Ferdinand Erfmann, painter, draftsman, actor and acrobat, grew up in a Rotterdam family of actors. In Amsterdam he took lessons at the Quillinusschool, the National Institute for the Training of Drawing Teachers and the National Academy. In 1929 he became a member of the artists' association 'De Onafhankelijken' and was allowed to participate in a spring exhibition at the Stedelijk Museum in Amsterdam.
Erfmann became known for his figure representations, often muscular women, or men in drag. He often worked at night because he had all kinds of side jobs during the day to provide for his livelihood.

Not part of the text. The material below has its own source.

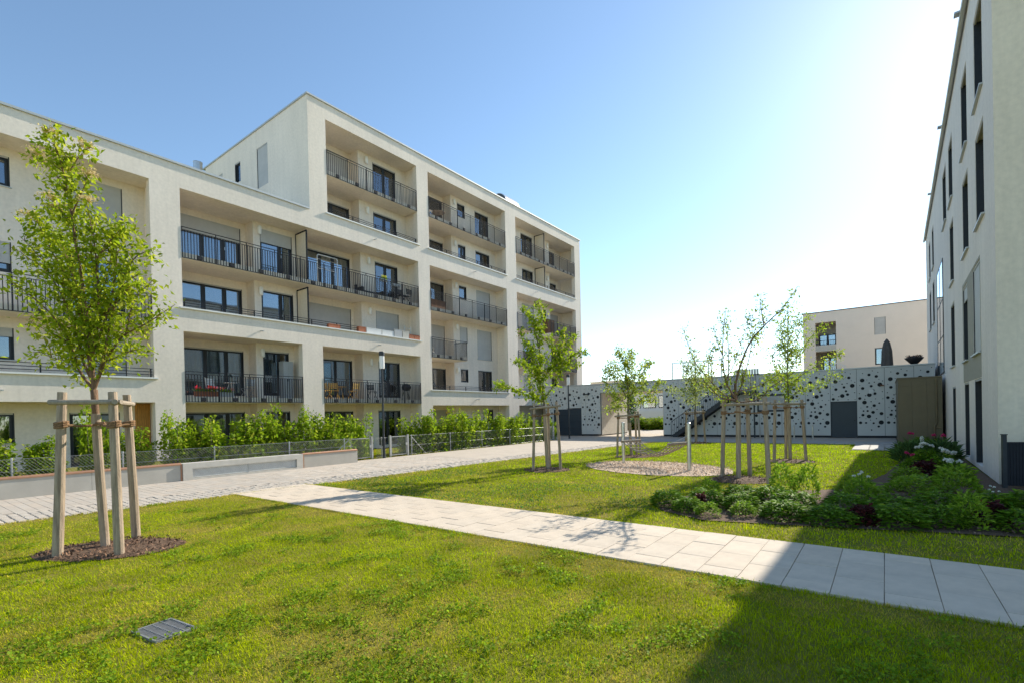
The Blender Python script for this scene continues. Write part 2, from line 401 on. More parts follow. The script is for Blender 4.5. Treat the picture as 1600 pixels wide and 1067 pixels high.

Then he would put on make-up, dress himself in women's clothes and paint his dream world of powerful women, in his own words 'manifestations that originate from myself'. These 'mastodons', as he called them, were his ideal image. His great misfortune was that this ideal image of women with thick upper arms and large lower legs – a beautiful face was secondary – was strongly disapproved of by his father, which made it impossible for Erfmann to enter into a relationship.
At a time when there was little social acceptance for transvestism, painting was an outlet for Erfmann to show his masculine and feminine sides on canvas. He also had photos taken of himself in women's clothing, which he hung up all over the house. All this was, according to him, 'actually an escape from the gruesome reality of life' and offered an escape from his depression and suicidal thoughts. Erfmann's style – in which he depicted his figures in an impassive pose rather schematically – had similarities with the Neue Sachlichkeit, a naive movement from the twenties in Germany,
Despite the artistic and financial success at the end of his life, Erfmann stubbornly continued to believe in his own 'unsellability'. He felt like an unappreciated artist and a lonely bachelor.